Quite the contrary. Their hurling was faithful to the oldest, most basic hurling philosophy of all. The one about winning individual battles to prosper as a collective. And, by the mid-point, they led 0-11 to 0-5, a scoreline that flattered Tipp.

Then, precisely 49 seconds after the resumption, Jason Flynn's arcing run brought an Ennis Road end goal and that was the knife between Tipp's ribs.

It finished them. Thereafter, it became an exhibition of all the good things about Galway. Size. Aggression. Pace. Work ethic. Physical power.

They brought on Johnny Glynn just after the hour and it felt like sending in Gulliver when the Lilliputians had already packed their bags.

Glynn flies back to New York this morning and remained breezily non-committal about his future trans-Atlantic intentions.

"Just planning every day as it comes," he told us with an oblique smile when it was over. Yet he'd sensed this Galway storm brew.

"Like I came back to training a few weeks ago," he said, "and I was a long way off the pace, so I knew well the boys were flying it. I know I've to get to that level now, so we'll see later in the year!"

Tipp's attack, those free-wheeling wizards we've seen leave so many opponents dizzy, summoned just 0-2 from play in the opening 35 minutes. It was like seeing Pavarotti having to settle for coins tossed to the pavement.

Deep down, this Tipp team just hopes to burn people off. When that doesn't happen, they can look discomfited. Rattled even. They have blinding touch and glorious vision but, without Seamus Callanan, perhaps they lack a fulcrum, a reference point from which to find some structure.

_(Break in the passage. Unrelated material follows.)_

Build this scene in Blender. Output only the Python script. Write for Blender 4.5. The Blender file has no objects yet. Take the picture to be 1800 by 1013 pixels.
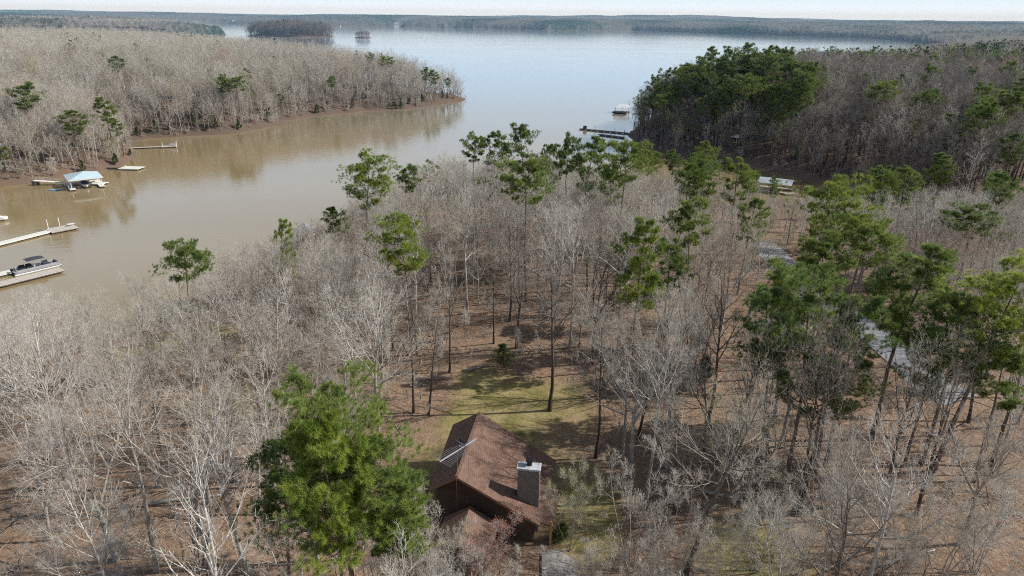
import bpy, math, random
import numpy as np
from mathutils import Vector, Matrix

RNG = np.random.default_rng(7)
random.seed(7)
scene = bpy.context.scene
COL = scene.collection
R = math.radians

# ------------------------------------------------------------------ camera
CAM_H = 48.0
FPX = 1200.0
PITCH = math.atan(475.5 / 1200.0)
ROLL = R(0.6)
_f = np.array([0, math.cos(PITCH), -math.sin(PITCH)])
_r = np.array([1.0, 0, 0])
_u = np.cross(_r, _f)
CR = math.cos(ROLL) * _r + math.sin(ROLL) * _u
CU = -math.sin(ROLL) * _r + math.cos(ROLL) * _u
CAMP = np.array([0, 0, CAM_H])

cam = bpy.data.cameras.new('camera')
cam.sensor_width = 36
cam.lens = FPX / 1800 * 36
cam.clip_start = 0.5
cam.clip_end = 40000
camo = bpy.data.objects.new('camera', cam)
m = Matrix.Identity(4)
for i in range(3):
    m[i][0] = CR[i]; m[i][1] = CU[i]; m[i][2] = -_f[i]; m[i][3] = CAMP[i]
camo.matrix_world = m
COL.objects.link(camo)
scene.camera = camo


def ray(px, py):
    return _f + (px - 900) / FPX * CR + (506.5 - py) / FPX * CU


def gp(px, py, z=0.0):
    """point at height z seen at this place of the photograph"""
    d = ray(px, py)
    return CAMP + d * ((z - CAM_H) / d[2])


def project(p):
    p = np.asarray(p, float) - CAMP
    z = p @ _f
    return 900 + FPX * (p @ CR) / z, 506.5 - FPX * (p @ CU) / z, z


# ------------------------------------------------------------------ mesh helpers
def mesh_np(name, verts, quads=None, tris=None, mats=(), qmat=None, tmat=None, smooth=False):
    me = bpy.data.meshes.new(name)
    verts = np.asarray(verts, np.float32).reshape(-1, 3)
    nq = 0 if quads is None else len(quads)
    nt = 0 if tris is None else len(tris)
    me.vertices.add(len(verts))
    me.vertices.foreach_set('co', verts.ravel())
    loops = []
    if nq: loops.append(np.asarray(quads, np.int32).ravel())
    if nt: loops.append(np.asarray(tris, np.int32).ravel())
    loops = np.concatenate(loops)
    me.loops.add(len(loops))
    me.loops.foreach_set('vertex_index', loops)
    me.polygons.add(nq + nt)
    st = np.concatenate([np.arange(nq) * 4, nq * 4 + np.arange(nt) * 3]).astype(np.int32)
    me.polygons.foreach_set('loop_start', st)
    mi = np.zeros(nq + nt, np.int32)
    if qmat is not None and nq: mi[:nq] = qmat
    if tmat is not None and nt: mi[nq:] = tmat
    me.polygons.foreach_set('material_index', mi)
    if smooth:
        me.polygons.foreach_set('use_smooth', np.ones(nq + nt, bool))
    for mt in mats: me.materials.append(mt)
    me.update(calc_edges=True)
    me.validate()
    return me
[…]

Three of their starting forwards did not register a score from play and a fourth, John McGrath, got his only in the 72nd minute. By then, Galway had mined two more goals and were so comfortable they might as well have been getting their nails manicured.

Tipp were bullied essentially. Beaten by men who did nothing more uncomplicated than invade their space.

"The big thing was not to concede a goal and we didn't, so we should be happy with that side of it anyway," said Pádraic Mannion who'd seen Steven O'Brien off the premises in just over half an hour.

But Mannion's voice was tuned low now too. He deployed expressions like 'stepping-stones' and 'work-rate the key' and 'result a bonus' and 'just looking for consistency', echoing all of the gentle wisdoms favoured by his manager, Micheál Donoghue.

There was no table-thumping then. No tribal war-cry declaring this some giant leap forward for the men in maroon. Beating Tipp with a great firestorm of scores was, well, best not to over-analyse.

This, after all, is the third consecutive year a 1B team has taken the Croke Cup, yet the previous two did not hurl into September. Galway then, derided by their own a couple of months back when beaten by Wexford in Salthill, are April champions. Nothing more.

And Tipp?

"I've been involved in games like this, I've played in games like this and it's not nice," said Ryan. "It'll hurt nobody more than our players. Like, that's not this team. It's the flattest performance we've ever produced and it's very disappointing that that comes on the day of a national final."